Il livello del debito totale è comunque enorme, secondo i dati citati va da un massimo di circa quattro volte il Pil negli Usa ad un minimo, si fa per dire, di circa due volte per il paesi più virtuosi, Finlandia e Germania. Si tratta di un record storico. Riferendosi a questa realtà, l’introduzione di un rapporto speciale sul debito pubblicato in The Economist del 26/6/10 così conclude “ Questo rapporto speciale sosterrà che, per il mondo sviluppato, il modello finanziato dal debito ha raggiunto il suo limite. La maggior parte delle opzioni per fare i conti con l’eccesso di debito sono impalatabili. Come è già stato visto in Grecia ed in Irlanda, ciascun governo dovrà trovare la propria via per ridurre il peso. La battaglia tra i debitori ed i creditori può essere lo scontro determinante della prossima generazione”.

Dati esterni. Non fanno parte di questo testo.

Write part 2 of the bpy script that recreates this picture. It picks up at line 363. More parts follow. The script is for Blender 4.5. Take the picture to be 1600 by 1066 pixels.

Se ci si chiede in che direzione sono andate finora le scelte fatte non ci sino dubbi: a favore dei creditori, cioè dei più ricchi. Quando si sostiene che le banche non possono fallire e vengono salvate con denaro pubblico, che Stati come la Grecia non possono ristrutturare il loro debito per non causare perdite alle banche ed ai ai risparmiatori e vanno salvati con denaro pubblico, che il tasso di inflazione accettabile non può essere elevato, anche se ciò viene ora proposto perfino dal direttore del dipartimento economico del Fmi con altri economisti, si sta scegliendo di onorare fino in fondo il debito accumulato anche se i crediti corrispondenti sono il frutto di un meccanismo distorto ed anche di comportamenti speculativi. Allora l’austerità può apparire una scelta inevitabile dalla quale saranno colpiti non solo i debitori, ma anche i contribuenti che sono chiamati a pagare il conto ed i giovani che lo pagheranno per molti anni futuri.
In pratica pagherà la società nel suo complesso, visto che l’esperienza ci dice che situazioni di eccesso di indebitamento possono portare a lunghe fasi di depressione o stagnazione necessarie per smaltire il debito. Già negli anni ’30 il più grande economista statunitense dell’epoca, Irving Fisher, spiegò la grande depressione con la “ debt deflation theory”, come deflazione causata dall’eccesso di debito. Da quella situazione gli Usa e gli altri paesi industrializzati uscirono solo in seguito all’impetuoso sviluppo e soprattutto alla forte inflazione successivi alla seconda guerra mondiale. L’inflazione allora colpì i risparmiatori, ma aiutò le giovani generazioni impegnate a ricostruire i propri paesi.
Anche su un tema come questo bisognerebbe riflettere se si vuole aprire la strada ad un nuovo modello di sviluppo.